Axial fans in series or parallel operation

In PC environments, the options for fan placement are usually predetermined by the application, e.g. a chassis having a certain amount of fan placements, a heatsink fitting one or two fans or a radiator fitting a certain amount of fans in push, pull or push/pull. By contrast, when designing custom ventilation setups outside of the realm of PCs, there can be plenty of options regarding fan configuration and placement. Many custom-designed setups require more ventilation than a single fan can deliver, so this can prompt the question whether two (or pairs of two) fans should be placed in series or parallel operation. In general, combining axial fans in series does not increase the airflow but increases the air pressure. On the other hand, running fans in parallel does not increase the static pressure but increases the airflow. This article sums up the theoretical backgrounds and provides some general guidelines for designing series and parallel operation setups.

When an increased air volume or pressure becomes necessary for an application, multiple fans can be used instead of replacing a single fan with a larger capacity fan. In Figure 1, Fan 1 and Fan 2 are the same model. Installing them in series or parallel gives the combined theoretical curves shown. Depending on whether the system has high or low airflow resistance, series or parallel operation setups can be more beneficial. In mid-resistance setups, series or parallel operation setups may yield similar results. An example of a high resistance system could be a system with high FPI radiators or dense filters that significantly obstruct the airflow. Low resistance systems on the other hand tend to have more loosely spaced components and a relatively open outlet side, making it easier for volume of airflow to pass.
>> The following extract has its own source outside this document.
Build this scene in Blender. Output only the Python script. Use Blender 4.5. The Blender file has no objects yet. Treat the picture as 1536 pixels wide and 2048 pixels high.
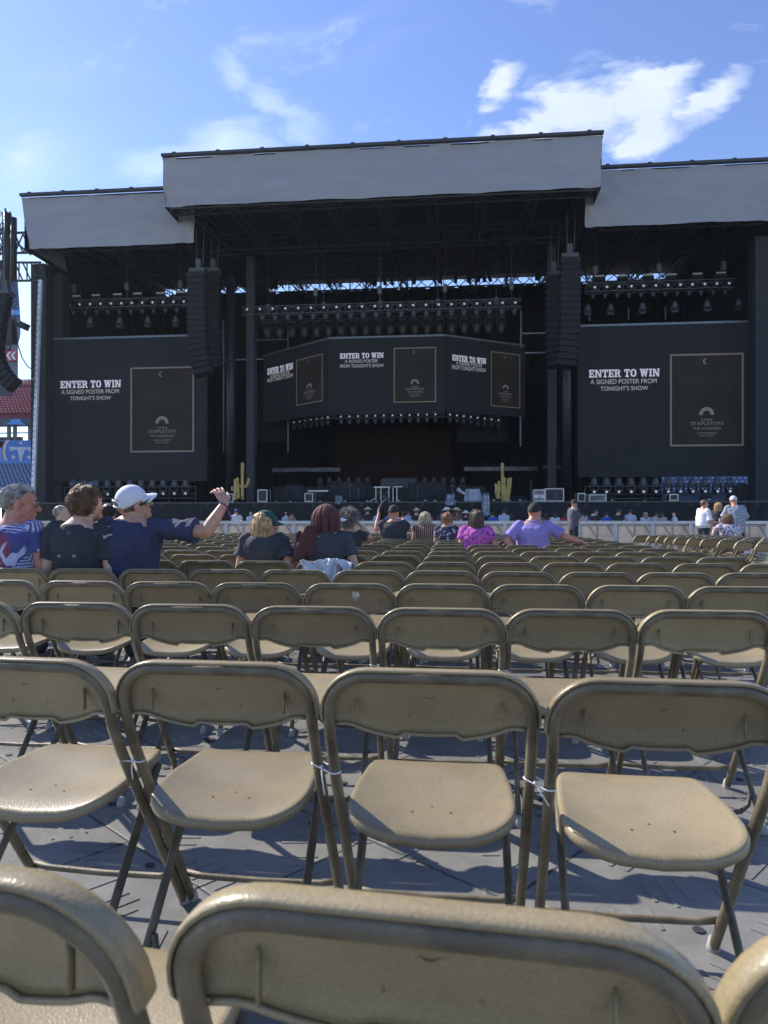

Figure 1: Fan 1 and Fan 2 in series and parallel operation.

Fans in series operation

When two fans are installed after each other in a row (see Figure 2.) and the same air passes through both of them, they are acting in series. The first fan in a series operation setup supplies air pressure into the inlet of the second fan. If the fans are mounted in series, they are working in tandem to produce a greater pressure difference than one fan. Figure 1 shows that when the series operational fans are in so called stall (maximum pressure), the static pressure is theoretically double that of one individual fan. However, the total amount of airflow at zero pressure will not increase compared to using a single fan.

Figure 2: Fan 1 and Fan 2 in a series operation system.

Looking at Figure 1, the operational point for Fan 1 and 2 in series operation in a high resistance system is shown at point A. For a mid-resistance system, the operational point is represented in point B, and for a low resistance system see point C. As can be seen from the curves, the series setup gives the biggest benefit in higher resistance applications, but little benefits versus a single fan configuration in low resistance configurations.

Considerations when designing systems with fans in series operation:

When running fans in series operation they should not be placed directly towards each other as this can result in reduced aero-acoustical performance due to turbulence, decreasing the benefit of the series operation mode.

The recommended distance between the fans for NF-A12x25, NF-F12 industrialPPC-3000 PWM and NF-A14 industrialPPC-3000 PWM in series operation is shown below. Note that these recommendations refer to setups where airflow between the fans is not obstructed by heatsinks, filters or radiators. If radiators or other objects are placed between the two fans in so called push/pull setups, these objects tend to straighten the airflow, so usually, lower distances can be used.

Figure 3: Recommended distance between fans in series operation

Fans in parallel operation

When two fans are installed side by side, blowing into the same direction as in Figure 4, they are operating in parallel.

Figure 4: Fan 1 and Fan 2 in a parallel operation system.

When fans are operating in parallel, the combined performance shows an increased volume of airflow. In theory, the total airflow volume will be doubled compared to a single fan. By contrast, total static pressure at zero airflow (stall) will not increase compared to a single fan. The actual performance gains will depend on the airflow resistance of the system, with parallel operation setups generally providing better results in low resistance systems.

Looking at Figure 1 the operational point for Fan 1 and 2 in parallel operation in a high resistance system is shown at point D. For a mid-resistance system, the operational point is represented at point E, and for a low resistance system see point F. As can be seen, parallel operation setups tend to yield good results at low to mid resistance, but in systems with mid to high resistance, series operation setups are preferable.

Considerations when designing systems with fans in parallel operation:

When running fans in parallel operation, placing the fans too close to each other may result in slightly increased turbulence noise. If space allows, a distance between the fans of about 10 mm is recommended, as shown in Figure 5.

Figure 5: Fan 1 and Fan 2 in parallel operation, with 10 mm separation.